ПЕРЕВОД И ПОЭЗИЯ. Продолжение.

Казалось бы, по поводу этого стихотворения Шелли все сказано. Но вот я стал думать над сделанными мне замечаниями – и оказалось, что даже в таком коротком размере, где и повернуться-то негде, так тесно, - оказалось, что и здесь есть варианты, в том числе и усиливающие перевод. В старом варианте, который я пока не снял, в первой строфе я только исправил по совету Винокурова «здесь все» на двусложное «везде». Стало лучше, но недостаточно хорошо, поскольку все-таки «продают» вызывает нарекания – и не только у Кормана (кстати сказать, торговать словом «любовь» – или продавать его – и означает «профанировать» это слово, и тут я с Корманом не согласен). Есть в этом месте какой-то сленговый оттенок, который просит замены, как сказал бы Винокуров, на какую-нибудь стилизацию в духе XIX века. Что ж, такая возможность имеется, и я смягчил резкость этого места. Сравним первую строфу со старым переводом:

ШЕЛЛИ. К…

Этим словом хотят скрасить речь –
Мне ли пошлость умножить?
Этим чувством спешат пренебречь –
Ты ли сделаешь то же?
И убьешь ли надежду, что так
С безнадежностью схожа? –
В том безлюбье твоя доброта
Мне всего и дороже.

Первая строка не стала ближе к тексту Шелли, но зато в ней появился «механизм» осквернения этого слова, а само осквернение поддержано словом «пошлость» во второй строке.
Вторая строка изменена в сторону ухода от симметрии, поскольку симметрия и без того сильна в первой и третьей строках; зато стало лучше с точки зрения звукописи – ударные «мне» и «мно».
На пятую и шестую строки есть варианты, например:

И надежду ль задушишь, что так
На отчаянье похожа?

Это очень близкий к Шелли перевод, и если бы я стремился переводить именно с точки зрения такой точности (как того хочется Портеру), я бы на этом варианте и остановился. «Отчаянье» в русской разговорной речи и произносится как «отчайнье», так что это вполне допустимо. Но – что-то пропадает. Во-первых, появилось стилизационное «ль», которое я из переводов выскребываю (если у меня в переводе всего цикла сонетов Шекспира осталась хоть одна «ль», это просто недосмотр). Есть другой вариант 5-й строки:

И лишишь ли надежды, что так
На отчаянье похожа?

Это мягче, чем «убьешь ли», и дальше от Шелли, где стоит именно глагол «задушить».
Во-вторых, что-то пропадает и из звукописи: все-таки было хорошо «деж»- «дёж»- «ож». И. наконец, пропал парадокс «надежда» - «безнадёжность».
Нет, приходится возвращаться к старому варианту – тем более что к нему и не было претензий.
Последние две строки.
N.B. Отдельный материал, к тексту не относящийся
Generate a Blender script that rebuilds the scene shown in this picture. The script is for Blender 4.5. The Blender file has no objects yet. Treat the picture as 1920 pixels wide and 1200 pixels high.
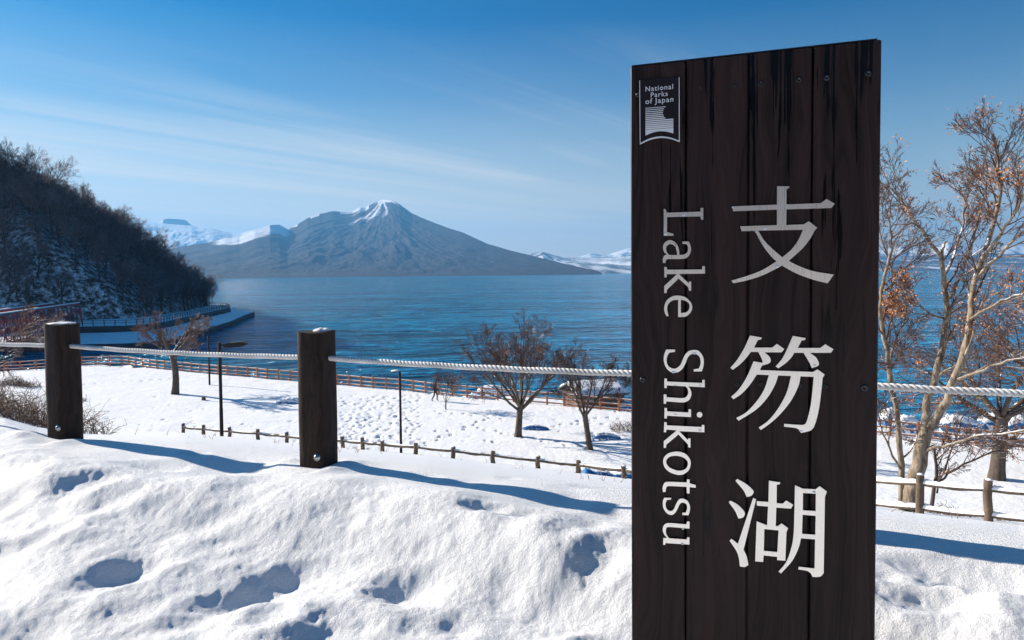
import bpy, math, random
import numpy as np
from mathutils import Matrix, Vector
random.seed(7); RS = np.random.RandomState(7)
scene = bpy.context.scene; COL = scene.collection

# ------------------------------------------------------------------ camera
F = 1280.0; PITCH = math.atan(48/F); ROLL = -0.0088; PPY = 560.0
CM = Matrix.Rotation(math.pi/2-PITCH, 3, 'X') @ Matrix.Rotation(ROLL, 3, 'Z')
CMN = np.array(CM)
cd = bpy.data.cameras.new('camera'); cam = bpy.data.objects.new('camera', cd); COL.objects.link(cam)
cd.sensor_width = 36; cd.sensor_fit = 'HORIZONTAL'; cd.lens = F/1920*36; cd.shift_y = -(600-PPY)/1920
cd.clip_start = 0.05; cd.clip_end = 60000
cam.matrix_world = CM.to_4x4(); scene.camera = cam

# ------------------------------------------------------------------ sky and sun
SUN_EL = math.radians(25); sh = Vector((0.903, -0.43, 0)).normalized()
sund = Vector((-sh.x*math.cos(SUN_EL), -sh.y*math.cos(SUN_EL), math.sin(SUN_EL)))   # towards the sun
sl = bpy.data.lights.new('sun', 'SUN'); so = bpy.data.objects.new('sun', sl); COL.objects.link(so)
sl.energy = 5.0; sl.angle = math.radians(0.55); sl.color = (1.0, 0.90, 0.77)
so.rotation_euler = sund.to_track_quat('Z', 'Y').to_euler(); so.location = (-20, 10, 30)
scene.view_settings.view_transform = 'Standard'; scene.view_settings.look = 'None'
scene.view_settings.exposure = 0.93; scene.view_settings.gamma = 1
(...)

В старом варианте 7-й и 8-й строки – и я с этим согласен – вопрос вызвала только 7-я:

Состраданье твое, доброта
Мне всего и дороже.

Можно перенести запятую:

Состраданье, твоя доброта
Мне всего и дороже.

Но это мало что меняет. Винокуров предлагал оставить что-нибудь одно: или «состраданье», или «доброту». Не проблема: можно сделать вариант с таким словом, которое впервые в этом стихотворении – и на полном основании – вводит слово «любовь»:

В том безлюбье твоя доброта
Мне всего и дороже.

В каком-то смысле это слово ждалось: всем понятно, что речь идет о любви, хотя она и не называется. Это слово как бы «закольцовывает» строфу, что тоже хорошо. Но…
Слово «безлюбье», насколько мне известно, впервые было употреблено Пастернаком в 1919 году; в своем стихотворении я его употребил в 1983-м. Оно не в ходу, хотя слово совершенно понятное и в поэзии такое словоупотребление не возбраняется. На фоне остального словаря перевода оно несколько «выпирает», уводя словарь всего стихотворения в сторону, прямо противоположную стилизации под XIX век.
Между тем повтор в строке «Состраданье твое, доброта» гораздо ближе к очеловечиванию (по сравнению с формулировочной жесткостью слова «безлюбье») и несколько меланхоличной интонации стихотворения.
Был и другой вариант:

В этом мраке твоя доброта…

Какой вариант лучше? Я пока не в силах ответить на этот вопрос. Я выбрал интуитивно.
Я сознательно привел этот «разбор полета», чтобы показать Корману и Портеру: перевод на 90% - работа, причем работа огромная. Она начинается после того, как угаданы размер и интонация (подразумевается, что угаданы верно). А дальше – черновой перевод и бесконечная работа. Показывать нужно только тогда, когда хотя бы вчерне перевод «сделан», когда уже есть бесспорные куски. Вот тогда замечания идут на пользу; в противном случае только по замечаниям каждую строку придется переделывать по нескольку раз.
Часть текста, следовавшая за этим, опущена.